What I found was very similar to what the author found. Some of our practices have changed over the years (i.e. Protestants are the ones who made worship music during a service a regular thing). But Martin Luther's 5 Solas mirrored the summaries of teachings on how our early church fathers summarized the Bible. A strong argument could be made that the 5 Solas teaching of Luther was a simple but effective attempt to bring the core teachings back to what the western church believe pre Pope Leo.
Take for instance the phrase "apostolic succession". We've all heard that phrase used to argue for the authority of the Pope and sometimes for the authority of priests. But our early church fathers used that phrase not for those purposes, but to make a case that it was only through scripture we can know the true teachings. In other words, the phrase "apostolic succession" used by Catholics today was originally used for a sola scriptura argument. Only the teachings that succeeded from the apostles can be known to be truly accurate.
So us Protestants shouldn't completely turn away Catholic tradition. I argue that we can embrace it as long as we get to the source of the traditions and know how they were originally intended, not how they were abused for power.
Im confused. So all those times Jesus says, Love your neighbor, he didnt mean it actually did anything since he was going to suffer and die and redeem me no matter what? Even the devil believes.
Im confused. So all those times Jesus says, Love your neighbor, he didnt mean it actually did anything since he was going to suffer and die and redeem me no matter what? Even the devil believes.
........
Christ said this as a Jew while living under the Law, fulfilling the Law, and as a summary of the demands of the Law.
And said this before His sacrifice in the cross paid the penalty for sin.
He redeems no one no matter what.
He redeems those who entrust themselves to Him alone for salvation.
Catholicism was very good for me when I was young, in the ‘50s-60’s. It eventually taught me that my salvation does not require a human intermediary between me and God.
You mean like this?
But he who made you without your consent does not justify you without your consent.
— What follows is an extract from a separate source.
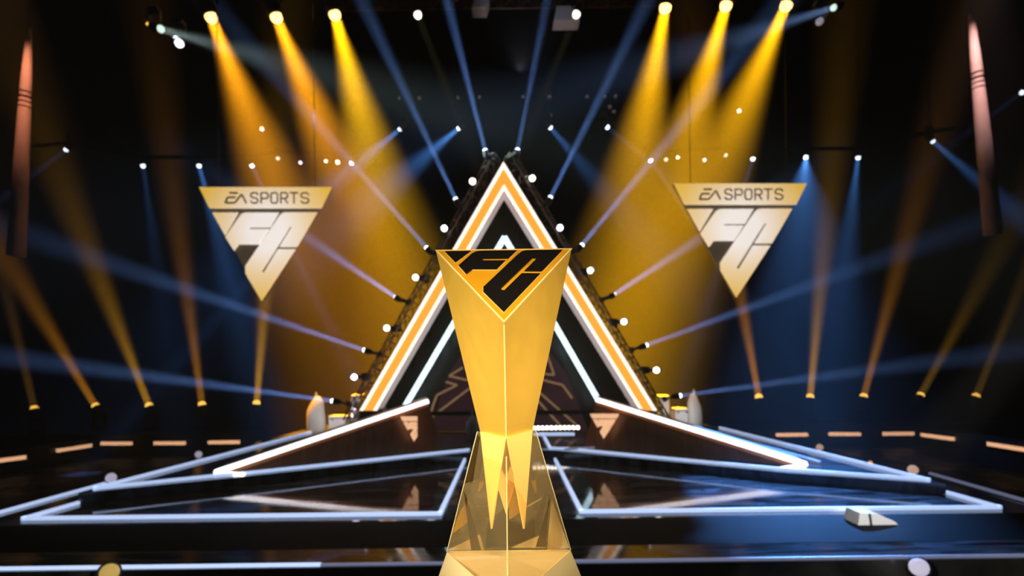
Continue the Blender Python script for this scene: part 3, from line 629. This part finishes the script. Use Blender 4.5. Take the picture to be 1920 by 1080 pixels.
case(1237, 742, 1256, 800, 11.3, 'pale upright case against the right foot of the arch'); case(1266, 766, 1293, 806, 11.0, 'low pale case right of the arch beside the covered stand')
def par(x, y, r, Y, label, lens, z0, tg=(945, 760, 1.5), mount=(0, 0, -1)): lamp(x, y, Y, tg, r, lens, label, 'floor lamps round the stage edge', mount=mount, name='floor_lamp')
par(663, 767, .04, 10.9, 'small white double lamp at the left foot of the arch', 'lens_violet', 0); par(660, 779, .03, 10.8, 'tiny white lamp low at the left foot of the arch', 'lens_violet', 0)
par(208, 896, .062, 6.9, 'lavender lamp on the left stage edge beside the low platform tip', 'lens_soft', 0); par(372, 852, .055, 9.0, 'small lavender lamp behind the left low platform', 'lens_soft', 0)
par(1712, 881, .06, 6.9, 'peach-white lamp on the right stage edge beside the low platform tip', 'lens_peach', 0); par(1537, 839, .055, 9.0, 'small peach lamp behind the right low platform', 'lens_peach', 0)
par(476, 847, .045, 9.0, 'small amber dot lamp behind the left wing panel', 'lens_amber', 0); par(1430, 834, .045, 9.0, 'small amber dot lamp behind the right wing panel', 'lens_amber', 0); par(1632, 868, .03, 8, 'tiny amber lamp on the right platform edge', 'lens_amber', 0)
par(1723, 1064, .062, 3.85, 'large lavender lamp at the lower right, on the stage front', 'lens_soft', 0, (1750, 900, 2), (0, 1, -.3)); par(205, 1074, .062, 3.85, 'large gold lamp at the lower left, cut by the bottom edge', 'lens_gold', 0, (300, 900, 2), (0, 1, -.3))
# white wedge monitor on the front step
wz = .004
def wedge():
    a = at(1606, 968, 5.02); t = thing('wedge_monitor', (at(1640, 990, 4.85).x, 4.85, wz), 'white wedge-shaped stage monitor on the stage apron at the right', 'stage monitor')
    x0, x1 = at(1606, 990, 4.78).x, at(1682, 990, 4.78).x; y0 = 4.76
    P = [Vector((x0, y0, wz)), Vector((x1, y0, wz)), Vector((x1-.03, y0, wz+.03)), Vector((x0+.16, y0, wz+.11)), Vector((x0+.02, y0, wz+.115))]
    MB().prism(P, (0, .2, 0)).build('cabinet', 'case', t, bevel=.006)
    MB().bar((x0+.115, y0-.006, wz+.005), (x0+.10, y0-.006, wz+.11), .014).build('seam', 'black', t)
wedge()
# fabric sleeved cables high at both sides
def sleeve(P, Y, label, band):
    t = thing('fabric_sleeve', at(*P[-1], Y), label, 'hanging sleeve', 'fabric sleeves hanging at the sides')
    top, bot = at(*P[0], Y), at(*P[-1], Y); d = bot-top
    MB().lathe(top, d, [(0, .03), (.06, .055), (.2, .085), (band-.01, .10), (band, .085), (band+.02, .10), (.6, .125), (1, .15)], 14).build('sleeve', 'pink', t, smooth=True)
    for k in range(4): MB().lathe(top+d*(band-.02+k*.022), d.normalized()*.025, [(0, .104), (.5, .112), (1, .104)], 14).build('rope_ring', 'rope', t)
    MB().bar(top, Vector((top.x, Y, 14.9)), .02).build('hanging_cable', 'black', t)
    return top, bot, t
for P, label, col, pw in (([(55, 52), (30, 480)], 'salmon fabric sleeve hanging at the far left', (1, .42, .22), 2300), ([(1820, 18), (1862, 440)], 'pink fabric sleeve hanging at the far right', (1, .68, .66), 3800)):
    top, bot, t = sleeve(P, 10.4, label, .30)
    sx = -1 if top.x > 0 else 1
    spot('sleeve_fill_light', top+Vector((sx*1.0, -1.6, .6)), top+(bot-top)*.3, pw, col, 40, .05, 1.0, parent=t)  # unseen coloured spot added to light the sleeve
for x, o in ((-3.3, 'left'), (3.5, 'right')): spot('stand_fill_light', (x*.96, 9.6, .5), (x*1.09, 11.0, .75), 260, (1, .95, .92), 70, .05, .8)  # bodiless spots added to brighten the grey stands
cover(886, 779, 816, 24, 9.9, 'small grey cloth-covered stand just left of the trophy waist')
def hung(x0, y0, x1, y1, Y, label):
    a, b = at(x0, y0, Y), at(x1, y1, Y); t = thing('hanging_speaker', ((a.x+b.x)/2, Y, b.z), label, 'hanging speaker', 'grey boxes hanging from the ceiling rig')
    MB().prism([(a.x+.08, Y, a.z), (b.x, Y, a.z), (b.x-.08, Y, b.z), (a.x, Y, b.z)], (0, .4, 0)).build('body', 'case', t, bevel=.02)
    MB().bar(((a.x+b.x)/2, Y+.2, a.z-.01), ((a.x+b.x)/2, Y+.2, 15), .03).build('hanging_rod', 'black', t)
hung(1038, 10, 1094, 38, 13.0, 'dark grey slanted box hanging right of the right pale lamp'); hung(884, -6, 918, 14, 13.0, 'small grey box hanging at the top edge above the arch apex')
spot('hung_box_spot', (.4, 11.2, 7.6), at(1000, 10, 13.0), 500, (.8, .8, 1), 60, .05, .8)  # bodiless spot aimed at the two hanging boxes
He made you without your knowledge, but He does not justify you without you willing it. -- Augustine of Hippo, Sermon 169
Was he teaching a false Gospel?
As if there is such peace and unanimity among Protestants.
Don't bother, it is no there. "Faith alone" is an invention by Martin Luther in the 15th century and is contrary to what the Bible teaches.
Not really.
See, for example, Ignatius of Antioch on the authority of the bishop.